“Attention,” Gregory Wolfe, the editor of Image says, “is a form of currency. And it’s in limited supply.” It’s a striking metaphor, perfect for a consumerist society. When I pay attention to you I am implicitly conferring value, confirming that you are worth my time and energy, my undivided focus when so many other things clamor for my notice. Wolfe is correct: it’s in short supply.
It doesn’t help that paying attention is complicated. You may prefer to be left alone, for whatever reason and see my attention as an unwanted intrusion. Being paid attention can be an impersonal tool of management to make you feel significant without granting any meaningful significance. You may crave attention, and need it, but just not from me. Or I might be so wearily drained as to not be up to paying much attention to you. I may be fearful because we are different and so giving you my attention is discomforting. I may be too distracted. And many of us are out of practice, trained by social media and fast-paced living to give scant attention to everything and everyone.
Most of the attention we receive isn’t really attention, but merely divided notice. You tell me our conversation is important but with every glance at your vibrating cell phone I know its importance is no greater than your attention to every stranger who happens to own a device capable of contacting you. Wanting to have it both ways we devalue our attention and the loss is registered even if it’s a subconscious deficit.
And then there are the social structures that keep us apart. Hillbilly Elegy by J. D. Vance is a memoir, the intimate story of a man who grew up in Appalachian poverty to graduate from Yale Law School. It’s a story of class in America, a deeply rigid gulf distinguished by divergent cultures, wealth, opportunities, faiths, values, expectations and loyalties. Vance loves his hillbilly family, and writes with eloquent and compassionate honesty of their brokenness and their glory. He bridged the social structures that exist between the middle class and the working class, and in reading his story I learned a great deal about my own. Vance shows how American society is structured to exacerbate rather than heal these socioeconomic and racial divisions, making our attempts to pay attention across them more difficult—seemingly impossible—instead of easier.
One time, Luke tells us that on the Sabbath Jesus went to synagogue and stood to read aloud a text from the prophet Isaiah. “And he rolled up the scroll,” Luke says, “and gave it back to the attendant and sat down. And the eyes of all in the synagogue were fixed on him” (4:20). I’ve always wanted to be known as having sufficient wisdom that people would be eager to pay attention when I am about to speak. I should have been more concerned about learning how to pay attention to my neighbors, especially those most unlike me.

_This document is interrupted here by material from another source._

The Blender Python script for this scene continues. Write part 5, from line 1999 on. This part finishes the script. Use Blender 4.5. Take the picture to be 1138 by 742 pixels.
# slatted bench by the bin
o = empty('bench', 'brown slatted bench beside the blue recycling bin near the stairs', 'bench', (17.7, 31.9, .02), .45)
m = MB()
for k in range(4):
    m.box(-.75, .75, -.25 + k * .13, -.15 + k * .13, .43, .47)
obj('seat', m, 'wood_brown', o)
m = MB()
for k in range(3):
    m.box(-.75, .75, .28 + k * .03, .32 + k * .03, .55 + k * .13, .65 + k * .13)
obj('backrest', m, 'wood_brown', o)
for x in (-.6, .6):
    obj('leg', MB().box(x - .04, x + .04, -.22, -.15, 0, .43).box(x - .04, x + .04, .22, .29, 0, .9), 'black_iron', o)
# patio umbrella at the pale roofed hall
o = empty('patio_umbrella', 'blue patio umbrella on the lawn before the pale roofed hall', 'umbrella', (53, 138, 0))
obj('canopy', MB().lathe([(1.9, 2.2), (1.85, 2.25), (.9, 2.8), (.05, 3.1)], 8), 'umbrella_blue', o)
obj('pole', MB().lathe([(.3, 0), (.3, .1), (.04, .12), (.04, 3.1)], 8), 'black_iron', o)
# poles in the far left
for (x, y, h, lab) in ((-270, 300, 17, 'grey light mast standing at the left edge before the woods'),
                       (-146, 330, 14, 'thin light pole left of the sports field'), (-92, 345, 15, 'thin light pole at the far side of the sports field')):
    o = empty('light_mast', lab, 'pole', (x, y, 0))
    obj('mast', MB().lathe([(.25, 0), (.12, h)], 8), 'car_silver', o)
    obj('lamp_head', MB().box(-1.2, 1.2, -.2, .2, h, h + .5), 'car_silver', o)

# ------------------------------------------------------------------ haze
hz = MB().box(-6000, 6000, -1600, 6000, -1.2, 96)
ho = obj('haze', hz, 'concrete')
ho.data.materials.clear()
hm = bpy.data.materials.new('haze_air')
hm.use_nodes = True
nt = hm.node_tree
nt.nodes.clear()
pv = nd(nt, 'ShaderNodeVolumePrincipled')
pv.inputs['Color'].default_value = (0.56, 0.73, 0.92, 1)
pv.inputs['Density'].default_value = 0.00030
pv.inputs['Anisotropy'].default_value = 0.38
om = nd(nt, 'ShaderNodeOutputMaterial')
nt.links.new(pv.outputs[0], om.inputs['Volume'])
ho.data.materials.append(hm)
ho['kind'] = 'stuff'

Paying attention was the greatest gift I received from Francis Schaeffer. In the months I was with him we talked about many things, but I only remember tiny fragments of what he said. What I do remember is that when I was with him there was never any doubt that I had his full attention. It wasn’t because I was asking brilliant questions—many times he had to ask me to clarify what I was trying to say. It was because he really believed everyone made in God’s image was worth his undivided attention.
I cannot solve the deep divisions in America that Vance highlights. I hope that the people of God will be those who pay attention, real and undistracted attention, to our neighbors, but I can do nothing significant to make that happen. I can, however, by God’s grace be determined to increase my currency of attention and be prodigal about spreading it around, in the ordinary moments of my life. Please pray I will do so.